**Exercise instructions**
From the first line of the data down to and including the line with "R = math.radians", copy everything exactly, leaving out pictures.

====

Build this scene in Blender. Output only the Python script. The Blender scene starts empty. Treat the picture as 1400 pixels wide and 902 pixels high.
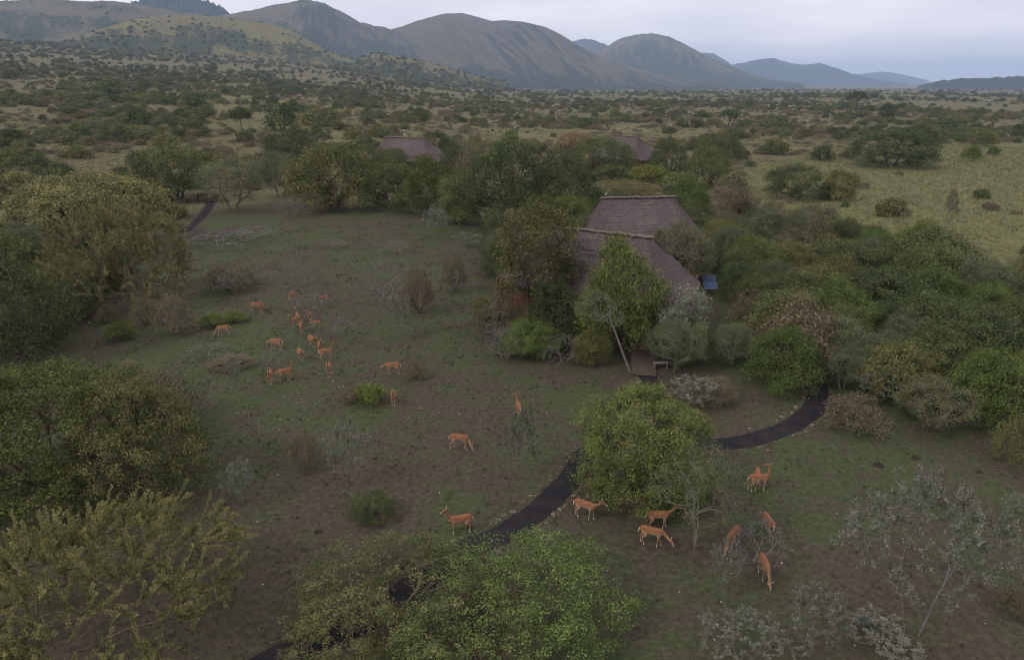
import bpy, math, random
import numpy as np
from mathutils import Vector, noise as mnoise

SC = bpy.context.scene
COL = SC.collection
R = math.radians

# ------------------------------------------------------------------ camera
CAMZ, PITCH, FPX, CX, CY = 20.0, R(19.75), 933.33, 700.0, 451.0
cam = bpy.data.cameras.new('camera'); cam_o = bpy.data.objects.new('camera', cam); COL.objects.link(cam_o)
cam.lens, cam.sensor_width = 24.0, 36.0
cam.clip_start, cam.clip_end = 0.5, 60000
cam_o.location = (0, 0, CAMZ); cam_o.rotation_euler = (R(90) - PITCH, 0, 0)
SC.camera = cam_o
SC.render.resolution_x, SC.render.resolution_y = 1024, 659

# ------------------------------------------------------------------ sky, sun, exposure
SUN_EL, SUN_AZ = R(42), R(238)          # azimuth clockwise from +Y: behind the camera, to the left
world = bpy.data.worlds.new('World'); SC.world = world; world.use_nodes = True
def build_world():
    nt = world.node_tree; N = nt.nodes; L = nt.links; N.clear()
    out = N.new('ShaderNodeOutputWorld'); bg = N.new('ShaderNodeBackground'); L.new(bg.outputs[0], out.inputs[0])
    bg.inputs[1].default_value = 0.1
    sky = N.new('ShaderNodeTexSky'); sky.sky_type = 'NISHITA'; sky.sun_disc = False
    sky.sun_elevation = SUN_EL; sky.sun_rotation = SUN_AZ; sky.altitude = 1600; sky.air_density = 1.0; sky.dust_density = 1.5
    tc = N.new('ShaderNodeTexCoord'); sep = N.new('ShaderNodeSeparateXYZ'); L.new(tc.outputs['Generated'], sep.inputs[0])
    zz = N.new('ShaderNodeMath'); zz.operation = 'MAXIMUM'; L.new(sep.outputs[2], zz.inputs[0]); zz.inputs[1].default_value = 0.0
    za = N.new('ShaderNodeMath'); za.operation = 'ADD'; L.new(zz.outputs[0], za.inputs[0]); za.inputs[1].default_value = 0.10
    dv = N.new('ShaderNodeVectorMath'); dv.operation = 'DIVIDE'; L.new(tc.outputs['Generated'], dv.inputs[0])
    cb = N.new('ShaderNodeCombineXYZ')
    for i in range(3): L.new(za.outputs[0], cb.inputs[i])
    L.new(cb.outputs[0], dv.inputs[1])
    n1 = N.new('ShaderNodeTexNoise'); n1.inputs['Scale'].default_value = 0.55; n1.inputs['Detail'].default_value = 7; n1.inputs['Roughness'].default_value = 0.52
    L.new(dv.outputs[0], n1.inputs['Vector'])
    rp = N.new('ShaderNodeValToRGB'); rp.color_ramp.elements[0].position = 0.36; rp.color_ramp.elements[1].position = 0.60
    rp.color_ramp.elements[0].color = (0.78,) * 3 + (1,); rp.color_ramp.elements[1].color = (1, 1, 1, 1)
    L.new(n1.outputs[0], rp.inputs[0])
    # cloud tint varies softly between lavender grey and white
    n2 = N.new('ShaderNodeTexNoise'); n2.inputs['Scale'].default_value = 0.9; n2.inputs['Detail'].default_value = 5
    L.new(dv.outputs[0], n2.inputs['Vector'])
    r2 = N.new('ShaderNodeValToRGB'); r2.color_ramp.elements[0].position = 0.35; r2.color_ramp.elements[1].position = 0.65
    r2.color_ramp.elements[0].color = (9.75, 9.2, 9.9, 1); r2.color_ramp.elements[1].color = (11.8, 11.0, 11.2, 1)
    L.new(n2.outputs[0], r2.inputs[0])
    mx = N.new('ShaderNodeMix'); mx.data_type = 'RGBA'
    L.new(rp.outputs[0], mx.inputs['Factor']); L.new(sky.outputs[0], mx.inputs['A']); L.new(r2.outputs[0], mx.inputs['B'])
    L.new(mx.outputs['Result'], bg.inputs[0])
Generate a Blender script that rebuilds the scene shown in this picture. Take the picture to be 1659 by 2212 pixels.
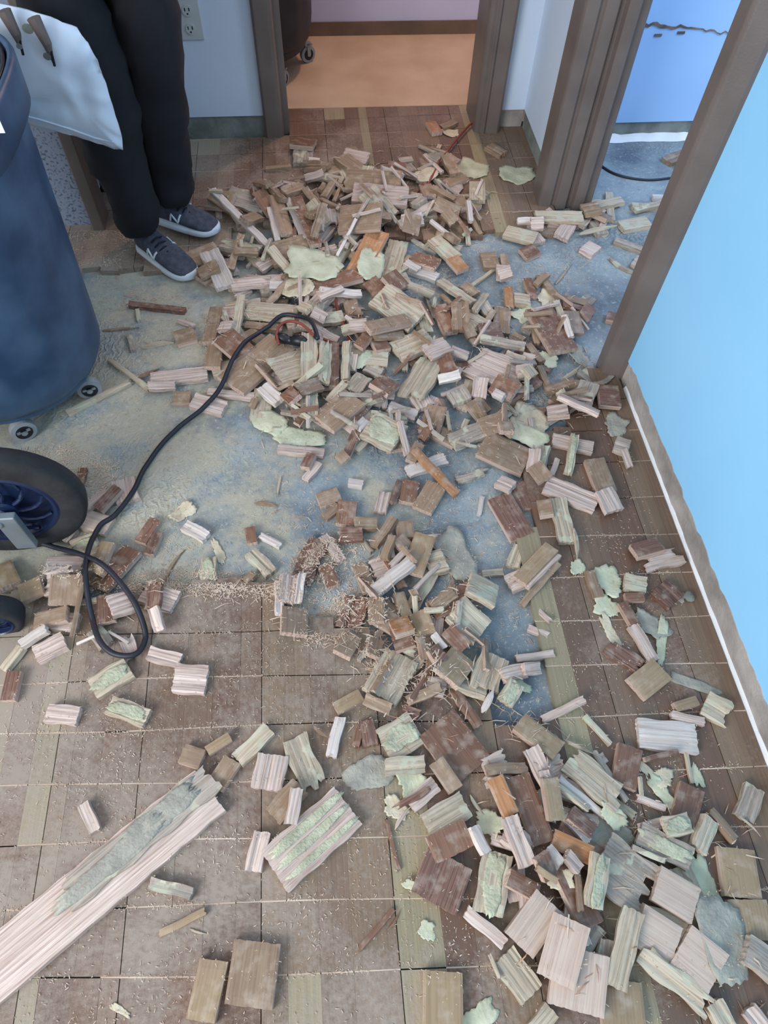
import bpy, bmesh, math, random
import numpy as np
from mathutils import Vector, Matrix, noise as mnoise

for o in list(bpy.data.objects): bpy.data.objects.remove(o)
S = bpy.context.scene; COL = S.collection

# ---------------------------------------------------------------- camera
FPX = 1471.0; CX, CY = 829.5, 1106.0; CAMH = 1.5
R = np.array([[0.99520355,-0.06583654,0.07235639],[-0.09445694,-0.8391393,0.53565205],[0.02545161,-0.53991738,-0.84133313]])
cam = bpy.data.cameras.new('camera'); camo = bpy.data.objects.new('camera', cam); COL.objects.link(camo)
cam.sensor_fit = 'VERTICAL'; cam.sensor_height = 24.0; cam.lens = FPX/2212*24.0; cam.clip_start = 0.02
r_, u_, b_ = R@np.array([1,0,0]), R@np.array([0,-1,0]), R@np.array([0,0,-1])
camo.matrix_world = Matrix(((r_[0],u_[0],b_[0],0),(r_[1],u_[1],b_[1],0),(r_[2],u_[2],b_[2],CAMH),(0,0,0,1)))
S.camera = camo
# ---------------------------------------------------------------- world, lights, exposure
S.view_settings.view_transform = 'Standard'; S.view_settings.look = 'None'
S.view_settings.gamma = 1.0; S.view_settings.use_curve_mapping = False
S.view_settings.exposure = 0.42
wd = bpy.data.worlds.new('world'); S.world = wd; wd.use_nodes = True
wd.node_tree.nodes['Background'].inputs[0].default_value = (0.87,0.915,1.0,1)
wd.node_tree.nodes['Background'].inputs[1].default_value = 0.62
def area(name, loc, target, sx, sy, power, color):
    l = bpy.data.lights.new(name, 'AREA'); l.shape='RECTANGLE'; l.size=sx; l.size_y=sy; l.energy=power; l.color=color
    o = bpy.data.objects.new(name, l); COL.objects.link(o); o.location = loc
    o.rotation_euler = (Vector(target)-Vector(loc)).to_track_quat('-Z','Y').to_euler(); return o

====

**Expected answer**
Build this scene in Blender. Output only the Python script. The Blender scene starts empty. Treat the picture as 1400 pixels wide and 902 pixels high.
import bpy, math, random
import numpy as np
from mathutils import Vector, noise as mnoise

SC = bpy.context.scene
COL = SC.collection
R = math.radians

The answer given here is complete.